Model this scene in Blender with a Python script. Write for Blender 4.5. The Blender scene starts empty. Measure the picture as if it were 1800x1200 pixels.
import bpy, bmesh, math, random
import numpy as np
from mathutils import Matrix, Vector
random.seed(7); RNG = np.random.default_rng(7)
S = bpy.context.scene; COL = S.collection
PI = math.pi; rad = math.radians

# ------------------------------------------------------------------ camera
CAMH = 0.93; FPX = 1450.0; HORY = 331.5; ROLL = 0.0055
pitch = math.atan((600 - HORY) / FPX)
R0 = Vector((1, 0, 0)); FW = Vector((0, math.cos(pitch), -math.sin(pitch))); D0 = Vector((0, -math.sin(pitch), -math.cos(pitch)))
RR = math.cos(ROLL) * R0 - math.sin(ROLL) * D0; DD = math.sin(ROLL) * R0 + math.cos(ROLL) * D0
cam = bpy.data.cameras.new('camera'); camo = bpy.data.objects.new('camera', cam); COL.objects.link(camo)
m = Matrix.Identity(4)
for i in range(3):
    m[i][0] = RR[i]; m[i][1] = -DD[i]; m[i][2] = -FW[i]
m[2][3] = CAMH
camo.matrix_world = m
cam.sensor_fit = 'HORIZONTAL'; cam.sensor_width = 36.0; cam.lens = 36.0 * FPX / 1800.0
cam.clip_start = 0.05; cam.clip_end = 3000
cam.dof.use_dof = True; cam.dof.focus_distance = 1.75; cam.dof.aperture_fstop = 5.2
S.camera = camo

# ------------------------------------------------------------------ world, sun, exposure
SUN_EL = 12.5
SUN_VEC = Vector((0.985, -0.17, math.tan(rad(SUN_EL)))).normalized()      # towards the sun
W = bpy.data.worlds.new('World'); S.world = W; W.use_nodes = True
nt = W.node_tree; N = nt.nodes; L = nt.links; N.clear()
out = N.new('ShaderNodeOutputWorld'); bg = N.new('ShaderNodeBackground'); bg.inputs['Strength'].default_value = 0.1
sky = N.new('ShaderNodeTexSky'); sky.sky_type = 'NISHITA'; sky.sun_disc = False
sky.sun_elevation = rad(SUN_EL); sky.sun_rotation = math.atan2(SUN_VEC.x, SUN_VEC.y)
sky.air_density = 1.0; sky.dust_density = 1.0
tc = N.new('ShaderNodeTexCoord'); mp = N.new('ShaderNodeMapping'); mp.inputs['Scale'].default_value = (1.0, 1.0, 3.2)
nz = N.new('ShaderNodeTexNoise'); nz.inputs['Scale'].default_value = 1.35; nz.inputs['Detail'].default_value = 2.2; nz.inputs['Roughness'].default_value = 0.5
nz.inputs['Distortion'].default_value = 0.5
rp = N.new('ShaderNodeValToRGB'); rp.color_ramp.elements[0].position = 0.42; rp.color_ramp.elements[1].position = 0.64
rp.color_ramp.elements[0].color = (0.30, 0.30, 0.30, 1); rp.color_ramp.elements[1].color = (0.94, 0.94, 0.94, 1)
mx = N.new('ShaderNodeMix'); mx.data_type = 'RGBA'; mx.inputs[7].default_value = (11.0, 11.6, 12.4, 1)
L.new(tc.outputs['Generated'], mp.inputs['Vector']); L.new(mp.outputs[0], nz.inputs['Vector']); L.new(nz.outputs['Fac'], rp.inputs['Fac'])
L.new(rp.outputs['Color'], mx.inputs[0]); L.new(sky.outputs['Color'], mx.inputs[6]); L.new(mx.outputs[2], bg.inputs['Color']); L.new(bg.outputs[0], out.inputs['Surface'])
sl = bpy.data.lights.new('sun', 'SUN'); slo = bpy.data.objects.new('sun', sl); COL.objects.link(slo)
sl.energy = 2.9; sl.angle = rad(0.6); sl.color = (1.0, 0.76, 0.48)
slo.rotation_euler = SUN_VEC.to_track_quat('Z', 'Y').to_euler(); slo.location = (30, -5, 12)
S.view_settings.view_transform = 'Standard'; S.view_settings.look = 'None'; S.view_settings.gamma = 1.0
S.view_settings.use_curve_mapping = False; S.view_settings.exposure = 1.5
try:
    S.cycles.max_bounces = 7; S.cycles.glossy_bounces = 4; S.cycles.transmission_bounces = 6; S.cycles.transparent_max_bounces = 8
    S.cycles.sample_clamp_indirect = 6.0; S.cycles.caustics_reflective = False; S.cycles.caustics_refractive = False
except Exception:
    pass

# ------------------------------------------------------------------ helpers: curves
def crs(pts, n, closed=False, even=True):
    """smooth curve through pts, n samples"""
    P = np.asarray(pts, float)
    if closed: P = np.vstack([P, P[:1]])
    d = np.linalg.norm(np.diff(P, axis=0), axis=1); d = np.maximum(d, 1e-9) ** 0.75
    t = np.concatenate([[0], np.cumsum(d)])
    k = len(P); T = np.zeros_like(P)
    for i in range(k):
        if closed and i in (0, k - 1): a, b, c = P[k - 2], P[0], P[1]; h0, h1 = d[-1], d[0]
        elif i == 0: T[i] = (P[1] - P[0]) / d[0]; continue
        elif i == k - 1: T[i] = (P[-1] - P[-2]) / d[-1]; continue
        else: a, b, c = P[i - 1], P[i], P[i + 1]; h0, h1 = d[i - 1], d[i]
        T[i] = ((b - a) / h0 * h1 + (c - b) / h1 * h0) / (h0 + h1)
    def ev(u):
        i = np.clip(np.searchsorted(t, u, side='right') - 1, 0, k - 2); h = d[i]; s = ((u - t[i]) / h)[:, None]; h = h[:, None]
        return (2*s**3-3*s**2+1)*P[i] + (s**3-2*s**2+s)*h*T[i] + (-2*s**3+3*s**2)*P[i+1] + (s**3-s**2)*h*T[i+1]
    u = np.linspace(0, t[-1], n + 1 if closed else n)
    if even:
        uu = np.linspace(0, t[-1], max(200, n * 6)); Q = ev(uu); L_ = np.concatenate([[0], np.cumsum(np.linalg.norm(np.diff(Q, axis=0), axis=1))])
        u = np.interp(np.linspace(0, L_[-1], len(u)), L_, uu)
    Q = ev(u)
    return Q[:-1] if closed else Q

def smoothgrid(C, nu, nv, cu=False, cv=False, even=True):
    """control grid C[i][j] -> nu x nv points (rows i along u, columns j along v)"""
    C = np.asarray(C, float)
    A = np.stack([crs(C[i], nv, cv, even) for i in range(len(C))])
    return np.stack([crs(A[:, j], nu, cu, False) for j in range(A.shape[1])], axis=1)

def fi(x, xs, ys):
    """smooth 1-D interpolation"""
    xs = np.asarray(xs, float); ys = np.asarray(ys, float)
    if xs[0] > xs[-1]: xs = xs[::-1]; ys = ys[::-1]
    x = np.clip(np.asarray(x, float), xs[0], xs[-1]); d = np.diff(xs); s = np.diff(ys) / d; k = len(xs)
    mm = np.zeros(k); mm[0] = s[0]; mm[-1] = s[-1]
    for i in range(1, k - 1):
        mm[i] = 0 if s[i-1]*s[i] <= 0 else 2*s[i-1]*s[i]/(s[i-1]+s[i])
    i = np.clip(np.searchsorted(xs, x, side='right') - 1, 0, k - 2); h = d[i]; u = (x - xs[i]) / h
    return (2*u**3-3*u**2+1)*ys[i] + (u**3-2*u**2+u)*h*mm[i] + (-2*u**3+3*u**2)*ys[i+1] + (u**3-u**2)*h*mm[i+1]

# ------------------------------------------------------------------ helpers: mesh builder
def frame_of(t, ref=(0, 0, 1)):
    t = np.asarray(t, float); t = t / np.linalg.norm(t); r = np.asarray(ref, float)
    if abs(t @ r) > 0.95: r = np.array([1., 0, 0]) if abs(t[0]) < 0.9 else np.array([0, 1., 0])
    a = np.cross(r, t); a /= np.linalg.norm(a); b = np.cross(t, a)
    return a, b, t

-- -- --

### Exercise task
Lines from the beginning of the data above through the line containing "PI = math.pi; rad = math.radians" are to be returned exactly, and no others.

### Correct response
Model this scene in Blender with a Python script. Write for Blender 4.5. The Blender scene starts empty. Measure the picture as if it were 1800x1200 pixels.
import bpy, bmesh, math, random
import numpy as np
from mathutils import Matrix, Vector
random.seed(7); RNG = np.random.default_rng(7)
S = bpy.context.scene; COL = S.collection
PI = math.pi; rad = math.radians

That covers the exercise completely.